“We think it’s important to point out that when we separate the responses by age, millennials still believe in owning their own home,” McBreen said. “Owning property as opposed to renting it is still a core belief among wealthy investors.”

The more wealthy the respondent, the more likely they were to consider home ownership important, according to Spectrem.

Coming in third, millionaires also credited work as important to their success, including work during their high school and college years.

“When we ask people how they became wealthy, 95 to 99 percent say hard work,” McBreen said. “Most wealthy households think that it is important to work during high school and college… the people who have been successful believe their hard work ethic was developed because they worked during their education.”

Mass affluent investors, with between $100,000 and $1 million in assets, were more likely than high-net-worth investors and millionaires to believe that children should finance their own education, according to Spectrem.

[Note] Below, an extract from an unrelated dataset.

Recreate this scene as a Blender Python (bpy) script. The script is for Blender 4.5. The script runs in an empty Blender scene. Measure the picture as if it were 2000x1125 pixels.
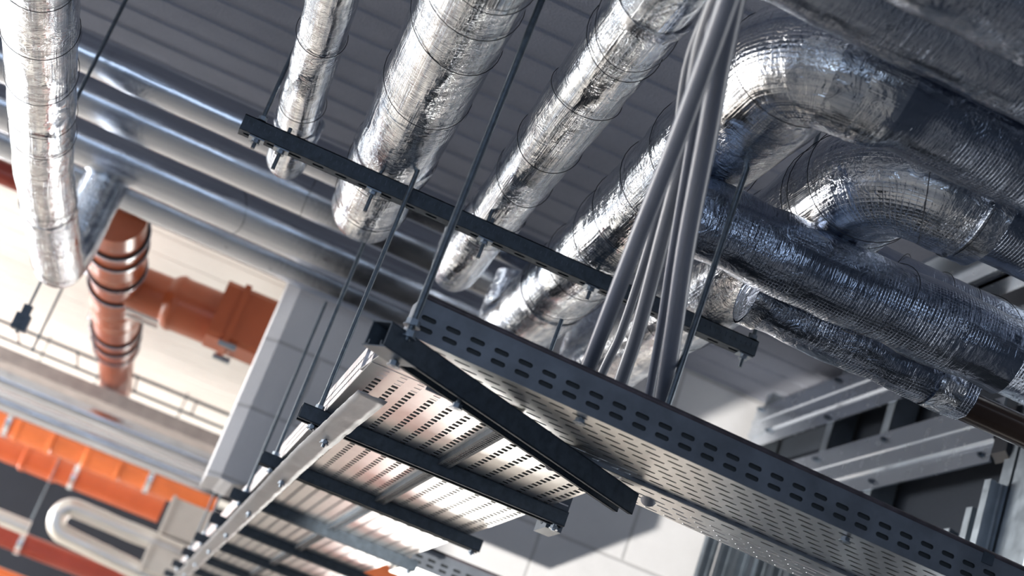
import bpy, math, random
from mathutils import Vector, Matrix, noise
random.seed(7)
PI = math.pi
EYE = 1.65
C = bpy.context.scene.collection

# ------------------------------------------------------------------ materials
def new_mat(name):
    m = bpy.data.materials.new(name); m.use_nodes = True
    nt = m.node_tree; b = nt.nodes['Principled BSDF']
    return m, nt, b
class N:
    """tiny node helper"""
    def __init__(s, nt): s.nt = nt
    def n(s, t, **kw):
        x = s.nt.nodes.new(t)
        for k, v in kw.items(): setattr(x, k, v)
        return x
    def link(s, a, b): s.nt.links.new(a, b)
    def mapping(s, src, scale, loc=(0, 0, 0)):
        m = s.n('ShaderNodeMapping'); m.inputs['Scale'].default_value = scale; m.inputs['Location'].default_value = loc
        s.link(src, m.inputs['Vector']); return m.outputs[0]
    def noise(s, vec, scale, detail=3, rough=.55, dist=0):
        x = s.n('ShaderNodeTexNoise'); x.inputs['Scale'].default_value = scale
        x.inputs['Detail'].default_value = detail; x.inputs['Roughness'].default_value = rough; x.inputs['Distortion'].default_value = dist
        s.link(vec, x.inputs['Vector']); return x.outputs['Fac']
    def math(s, op, a, b=None, clamp=False):
        x = s.n('ShaderNodeMath', operation=op); x.use_clamp = clamp
        for i, v in enumerate((a, b)):
            if v is None: continue
            if isinstance(v, (int, float)): x.inputs[i].default_value = v
            else: s.link(v, x.inputs[i])
        return x.outputs[0]
    def ramp(s, fac, stops):
        x = s.n('ShaderNodeValToRGB'); cr = x.color_ramp
        while len(cr.elements) < len(stops): cr.elements.new(.5)
        for e, (p, c) in zip(cr.elements, stops): e.position = p; e.color = (*c, 1) if len(c) == 3 else c
        s.link(fac, x.inputs[0]); return x.outputs['Color']
    def bump(s, h, strength, dist, normal=None):
        x = s.n('ShaderNodeBump'); x.inputs['Strength'].default_value = strength; x.inputs['Distance'].default_value = dist
        s.link(h, x.inputs['Height'])
        if normal: s.link(normal, x.inputs['Normal'])
        return x.outputs[0]

def simple(name, col, metal=0., rough=.5, nscale=30, nvar=.12, bump=0., bdist=.002, spec=.5):
    m, nt, b = new_mat(name); k = N(nt)
    tc = k.n('ShaderNodeTexCoord').outputs['Object']
    f = k.noise(tc, nscale, 4, .6)
    lo = tuple(c * (1 - nvar) for c in col); hi = tuple(min(1, c * (1 + nvar)) for c in col)
    k.link(k.ramp(f, [(.3, lo), (.7, hi)]), b.inputs['Base Color'])
    b.inputs['Metallic'].default_value = metal; b.inputs['Roughness'].default_value = rough
    b.inputs['Specular IOR Level'].default_value = spec
    if bump: k.link(k.bump(k.noise(tc, nscale * 3, 4, .6), bump, bdist), b.inputs['Normal'])
    return m

def foil(name, col=(.80, .81, .83), rough=.2, crease=1., trans=1., lump=1., grid=.5, amp=1., cv=1.):
    """aluminium foil lagging: uv = (metres along, metres round)"""
    m, nt, b = new_mat(name); k = N(nt)
    uv = k.n('ShaderNodeUVMap'); uv.uv_map = 'len'; uv = uv.outputs[0]
    ob = k.n('ShaderNodeTexCoord').outputs['Object']
    b.inputs['Metallic'].default_value = 1.
    def ridge(x): return k.math('SUBTRACT', 1., k.math('MULTIPLY', k.math('ABSOLUTE', k.math('SUBTRACT', x, .5)), 2.))
    def mask(sc, loc, lo, hi):
        x = k.n('ShaderNodeMapRange'); x.interpolation_type = 'SMOOTHSTEP'
        x.inputs['From Min'].default_value = lo; x.inputs['From Max'].default_value = hi
        k.link(k.noise(k.mapping(uv, sc, loc), 1., 3), x.inputs['Value']); return x.outputs[0]
    long_ = ridge(k.noise(k.mapping(uv, (1.6, 120, 1)), 1.0, 3, .5, .12))          # lengthwise folds
    tr = ridge(k.noise(k.mapping(uv, (150, 18, 1)), 1.0, 3, .5, 1.2))            # fine cross wrinkles
    cr = ridge(k.noise(ob, 34, 4, .5, 1.6))                                      # crumple
    big = k.noise(ob, 9, 3, .5, .8)
    sep = k.n('ShaderNodeSeparateXYZ'); k.link(uv, sep.inputs[0])
    gu = k.math('ABSOLUTE', k.math('SINE', k.math('MULTIPLY', sep.outputs[0], PI / .006)))
    gv = k.math('ABSOLUTE', k.math('SINE', k.math('MULTIPLY', sep.outputs[1], PI / .006)))
    g = k.math('MULTIPLY', k.math('POWER', k.math('MINIMUM', gu, gv), .4), mask((5, 9, 1), (1, 4, 0), .48, .62))
    h = k.math('MULTIPLY', k.math('MULTIPLY', long_, mask((2.5, 7, 1), (3, 3, 0), .36, .60)), .16 * crease)
    h = k.math('ADD', h, k.math('MULTIPLY', k.math('MULTIPLY', tr, mask((4, 10, 1), (5, 2, 0), .38, .62)), .085 * trans))
    h = k.math('ADD', h, k.math('MULTIPLY', k.math('MULTIPLY', cr, mask((5, 8, 1), (9, 5, 0), .30, .70)), .42 * lump))
    h = k.math('ADD', h, k.math('MULTIPLY', g, .07 * grid))
    n1 = k.bump(h, 1., .0072 * amp)
    n2 = k.bump(big, .5, .009 * lump, n1)
    k.link(n2, b.inputs['Normal'])
    st = k.noise(k.mapping(uv, (2.2, 60, 1), (7, 1, 0)), 1., 4, .7)  # streaks put bluish shade and pale highlights into the foil colour
    k.link(k.ramp(st, [(.34, tuple(c * (1 - q * cv) for c, q in zip(col, (.50, .44, .34)))), (.50, tuple(c * (1 - q * cv) for c, q in zip(col, (.14, .11, .07)))), (.64, tuple(min(1, c * (1 + .15 * cv)) for c in col))]), b.inputs['Base Color'])
    rr = k.math('ADD', k.math('MULTIPLY', k.noise(k.mapping(uv, (8, 50, 1)), 1., 3), .18), rough - .10)
    k.link(rr, b.inputs['Roughness'])
    return m

M = {}
M['foil'] = foil('aluminium foil lagging', (.76,.79,.82), rough=.14, lump=.9, crease=1.3, trans=1.5)
M['foil_crumpled'] = foil('crumpled foil lagging', rough=.15, lump=1.5, crease=1.0, trans=1.8, grid=1.4)
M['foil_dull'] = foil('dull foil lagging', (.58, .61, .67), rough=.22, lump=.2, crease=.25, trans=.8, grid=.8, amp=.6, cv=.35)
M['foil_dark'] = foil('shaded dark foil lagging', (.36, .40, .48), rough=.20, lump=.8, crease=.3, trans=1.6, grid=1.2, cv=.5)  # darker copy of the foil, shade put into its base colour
M['foil_tape'] = foil('foil tape', (.62, .64, .68), rough=.24, lump=1.2, crease=.4, trans=1.)
M['print'] = simple('printed dash ink', (.03, .04, .06), 0, .5)
M['wire'] = simple('black binding wire', (.035, .04, .05), .6, .4)
M['strut'] = simple('galvanised steel in shade', (.055, .07, .09), .3, .6, 60, .25, .2, .0006, .25)  # dark blue-grey base puts shade into the galvanised colour
M['rod'] = simple('zinc threaded rod', (.13, .155, .18), .85, .36, 90, .2, .6, .0006)
M['bolt'] = simple('zinc bolt', (.25, .29, .34), .9, .35, 90, .2)
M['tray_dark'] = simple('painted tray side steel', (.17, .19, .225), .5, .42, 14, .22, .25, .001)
M['rust'] = simple('brown tray lip', (.06, .05, .06), .2, .5, 25, .5)
M['conduit'] = simple('grey plastic conduit', (.155, .17, .215), 0, .33, 8, .06, 0, .001, .6)
M['conduit_light'] = simple('pale grey plastic conduit', (.20, .21, .24), 0, .33, 8, .06, 0, .001, .6)
M['brown'] = simple('dark brown pipe', (.03, .019, .015), .2, .2, 6, .3)
M['dark_plastic'] = simple('black plastic clip', (.02, .022, .03), 0, .4)
M['white_box'] = simple('pale duct board', (.62, .60, .57), 0, .6, 8, .06)
M['white_pipe'] = foil('pale foil pipe', (.78, .77, .75), rough=.34, lump=.3, crease=.3, trans=.3, cv=.3)
M['boxing'] = simple('pinkish grey boxing', (.40, .36, .35), 0, .8, 14, .16, .4, .003)
M['red'] = simple('red painted steel', (.62, .045, .03), 0, .4, 10, .1)
M['rubber'] = simple('black rubber and hole shade', (.025, .03, .035), 0, .6)  # clamp rubber; the same black stands in for shade behind tray holes
M['steel_dark'] = simple('dark steel', (.08, .10, .13), .7, .45, 40, .2)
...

Ultra-high-net-worth millennials were the most likely out of all the groups to argue that a student should finance most of their education, while millionaire millennials were the least likely of all groups to agree.

All of the groups surveyed by Spectrem expressed some level of pessimism about their family’s financial future.

“We always like to ask them if they foresee that their children will be better off than they are,” McBreen said. “That’s one way to define the American dream. Less than one-third of our respondents, regardless of wealth, thought that their children would be better off. Either they’re depressed and pessimistic, or that’s no longer a component of the American dream, because they don’t think their children necessarily need to be better off than they are now.”